Maceió se tornou uma cidade partida, no sentido literal e metafórico, desde os tremores de terra que assustaram os moradores do Pinheiro, em 2018. Ao longo do tempo, outros bairros adjacentes foram sendo afetados: Bebedouro, Mutange, Bom Parto e uma área do Farol. Não se trata, porém, de um fenômeno natural. A causa do desastre em curso é a mineração do sal-gema, operada pela Braskem, desde os anos 1970.

As últimas semanas têm sido de apreensão e angústia, mas também de muita luta em busca de soluções. O governador Paulo Dantas e toda a sua equipe vem tratando a questão de forma prioritária e não mede esforços para assegurar o que for melhor para a nossa população. No Senado Federal, uma CPI vai começar a investigar a fundo o passado, o presente e o futuro desse que é a maior desastre ambiental urbano do mundo.

Mas eu gostaria de chamar a atenção para um aspecto ainda pouco discutido em meio à crise humanitária, que deslocou milhares de famílias dos seus lares, ruas e convívio: o impacto no segmento cultural. O patrimônio histórico e artístico das regiões afetadas contava muito do desenvolvimento de Maceió como cidade, com ruas, praças e prédios de valor inestimável.

Vocês já pararam para pensar o que isso representa? O Colégio Bom Conselho com sua capela, que juntos formavam o complexo arquitetônico do antigo asilo das órfãs; o palacete Vila Lilota, que abrigava a Casa de Saúde José Lopes; a Capela Matriz de Santo Antônio de Pádua e a Praça Lucena Maranhão, em Bebedouro.

A Igreja Batista do Pinheiro e a Paróquia do Menino Jesus de Praga, que tanto caracterizavam o bairro. A Igreja de Nossa Senhora do Bom Parto e a Vila Operária da Fábrica Alexandria. O campo do CSA, no Mutange. Eu poderia escrever vários artigos e nem assim daria conta de listar todas as nossas perdas, uma memória que vai se apagando, assim como a vida que aos poucos foi desaparecendo das ruas, dando lugar a cenários que mais parecem filmes de guerra.

Vidas que antes eram responsáveis por ofícios e modos de fazer que caracterizavam o entorno da Lagoa Mundaú, como a pesca artesanal, o trabalho das marisqueiras e das despinicadeiras de sururu. O mesmo povo que encenava folguedos como o Guerreiro e o Coco de Roda. Ou ainda os rituais religiosos, como as procissões dos santos padroeiros que atraíam um grande número de fiéis de outras regiões da nossa cidade.
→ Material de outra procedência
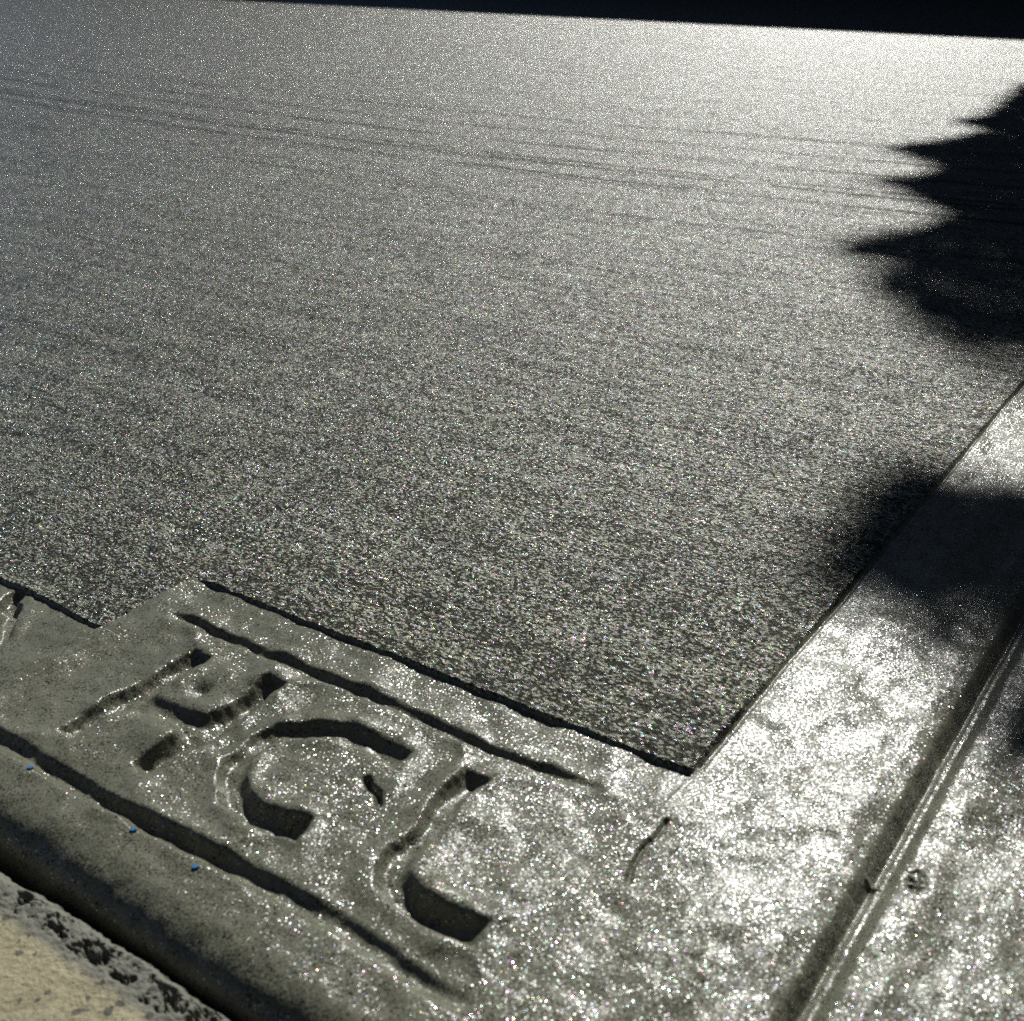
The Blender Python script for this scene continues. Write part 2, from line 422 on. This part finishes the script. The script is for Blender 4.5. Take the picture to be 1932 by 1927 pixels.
# world coordinates
X = (s * sx + t * tx) * S; Y = (s * sy + t * ty) * S; Zw = Z * S
ds = np.gradient(Z, s_ax, axis=0); dt = np.gradient(Z, t_ax, axis=1)
nx = -(ds * sx + dt * tx); ny = -(ds * sy + dt * ty); nz = np.ones_like(nx)
ln = np.sqrt(nx * nx + ny * ny + 1); N = np.stack([nx / ln, ny / ln, nz / ln], -1).reshape(-1, 3)
V = np.stack([X, Y, Zw], -1).reshape(-1, 3)
ni, nj = s.shape
ids = np.arange(ni * nj).reshape(ni, nj)
F = np.stack([ids[:-1, :-1], ids[1:, :-1], ids[1:, 1:], ids[:-1, 1:]], -1).reshape(-1, 4)
def cellmask(m): return m[:-1, :-1].reshape(-1)

def patch(name, faces, V, N, m, parent=None, attrs=None):
    used, inv = np.unique(faces.reshape(-1), return_inverse=True)
    me = bpy.data.meshes.new(name)
    me.vertices.add(len(used)); me.vertices.foreach_set('co', V[used].astype(np.float32).reshape(-1))
    nf = len(faces)
    me.loops.add(nf * 4); me.loops.foreach_set('vertex_index', inv.astype(np.int32).reshape(-1))
    me.polygons.add(nf); me.polygons.foreach_set('loop_start', np.arange(nf, dtype=np.int32) * 4)
    me.polygons.foreach_set('use_smooth', np.ones(nf, bool))
    me.update(calc_edges=True)
    if N is not None:
        me.normals_split_custom_set_from_vertices(N[used].astype(np.float32))
    if attrs:
        for an, av in attrs.items():
            a = me.attributes.new(an, 'FLOAT', 'POINT'); a.data.foreach_set('value', av.reshape(-1)[used].astype(np.float32))
    return link(name, me, m, parent)

owner = np.zeros(s.shape, np.int16)                 # 0 broomed pavement
owner[~is_field] = 1                                # smooth border
owner[plate] = 2                                    # lettered plate
owner[(t < .604)] = 3                               # rounded edge
owner[(np.abs(gd) < .034) & (t >= .604)] = 4        # joint groove
lowside = (t < np.interp(s, [p[0] for p in G_BOT[0]], [p[1] for p in G_BOT[0]]) - .012)
owner[(owner == 2) & lowside] = 1
owner[m_top & plate] = 5; owner[m_bot & (s > s_pl) & (t > .600)] = 6
for i, nm in enumerate(('h', 'c', 'l')): owner[letter_mask[nm]] = 10 + i
owner[m_mark] = 20
ow = cellmask(owner)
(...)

Ao longo da sua evolução urbana, Maceió foi tomando forma e margeando a lagoa, trilhos da estrada de ferro e dos bondes; corridas de canoa que estimulavam os esportes náuticos; as festas de carnaval do Major Bonifácio; as quadrilhas juninas; as apresentações de violeiros e repentistas; os rituais e as danças da população de matriz africana. Práticas culturais diversificadas, que mostravam a vitalidade de uma população atuante.

A desocupação dos bairros, as ruas vazias e casas lacradas não afetaram somente a paisagem urbana e as relações sociais, com seus impactos econômicos e produtivos. O chamado "valor de apropriação do lugar" é irrecuperável, como atestam vários pesquisadores.

A vivência e a construção dos processos socioculturais se perdem, já que a cultura nada mais é do que a relação das pessoas com o seu tempo-espaço de convivência. Com tais relações rompidas e com a memória apagada, a identidade do lugar como referência se perde, já que as pessoas acabaram migrando, com suas histórias, saberes e fazeres, para outras regiões da cidade.

Todas essas perdas no setor cultural são consequências graves dessa tragédia há muito anunciada. São provas materiais e imateriais da destruição de parte da nossa história. Uma memória coletiva que se perde em tempos que exigem reflexão, cuidado e luta para encontrar soluções que atendam, principalmente, aos moradores das regiões atingidas. Todas as iniciativas e manifestações em defesa das vítimas do caso Braskem, devem ser apoiadas por todos nós, sobretudo alagoanos. Queremos respostas e soluções! Por justiça!